[ksk-rollover] followup of DNSSEC Workshop at ICANN64

Edward Lewis edward.lewis at icann.org
Wed Mar 20 13:42:13 UTC 2019

On 3/14/19, 08:58, "ksk-rollover on behalf of Michael Richardson" <ksk-rollover-bounces at icann.org on behalf of mcr+ietf at sandelman.ca> wrote:

>I think it's reasonable that a live boot/install device do RFC5011 to update itself before reaching out to update software, but I don't think that we leave the chain of keys in place long enough for a 3-5 year LTS to be able to catch up.

(I altered the RFC number in the included text assuming Automated Updates is meant.  [...Why I try to refrain from using document numbers as identifiers...] ;) )

>(Why would a paranoid person one use such an old release?  There are a number of reasons I can think about, some of them involving investigation of potential other compromised software tool chains.  Is this enough justification?  Maybe.)

The use case of having a device re-establish a secure state after an extended period of being disconnected is one of those "classic problems."  I've heard this applied to devices in submarines go radio-silent while the keys are rolled.

And, for instance, from 10 years back, "DNSSEC Trust Anchor History Service"

That has resulted in an resource record type reservation but the draft hasn't made it into a RFC document.

There were considerable mail threads around that draft in the IETF.

My suggestion is to measure the incidence of the use-case.  Now would be the time to do so.  The key is rolled, how many re-connected devices will try to catch up?  It isn't clear how to measure this, but it would be good to measure the volume of this use case.  (Who has the data?  What should be measured?  Is there an objective measure of the need?)  Anyone want to take this on?

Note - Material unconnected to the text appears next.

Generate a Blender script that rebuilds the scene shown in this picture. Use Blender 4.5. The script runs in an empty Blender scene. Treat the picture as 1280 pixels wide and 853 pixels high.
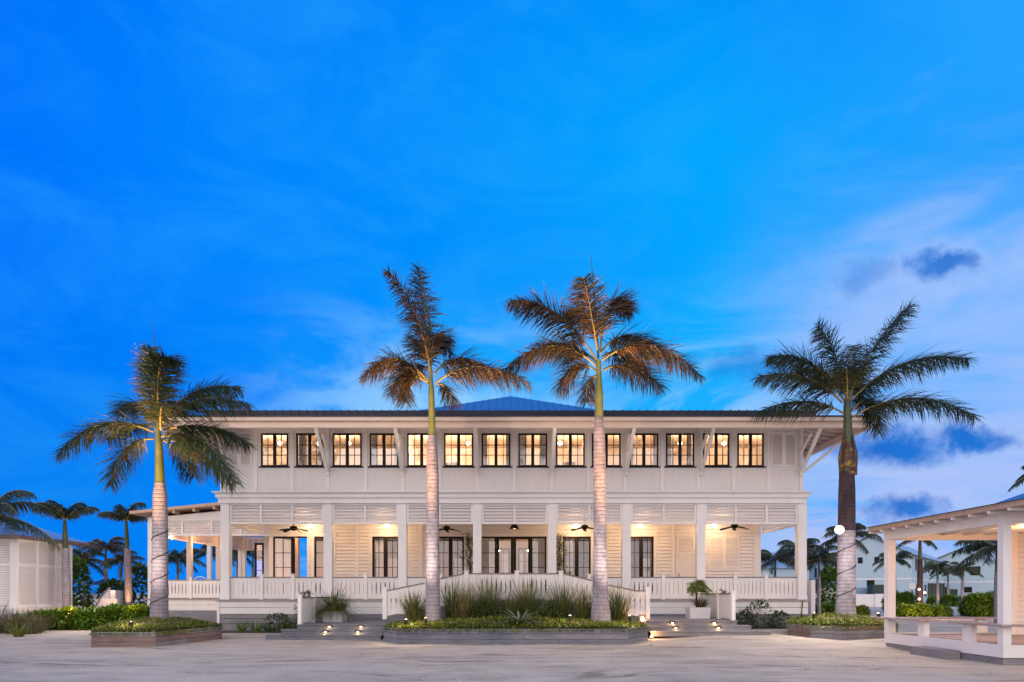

If the impact is high enough, intent (Michael's use of 'paranoia') doesn't matter.  In the sense that there have been attempts to address this in the past that have not come to fruition, if the impact is seen, we ought to redouble our efforts.  With use cases quantified, the parameters ('3-5 years' from Michael's mail) would be based on what's real, which may precipitate a workable solution.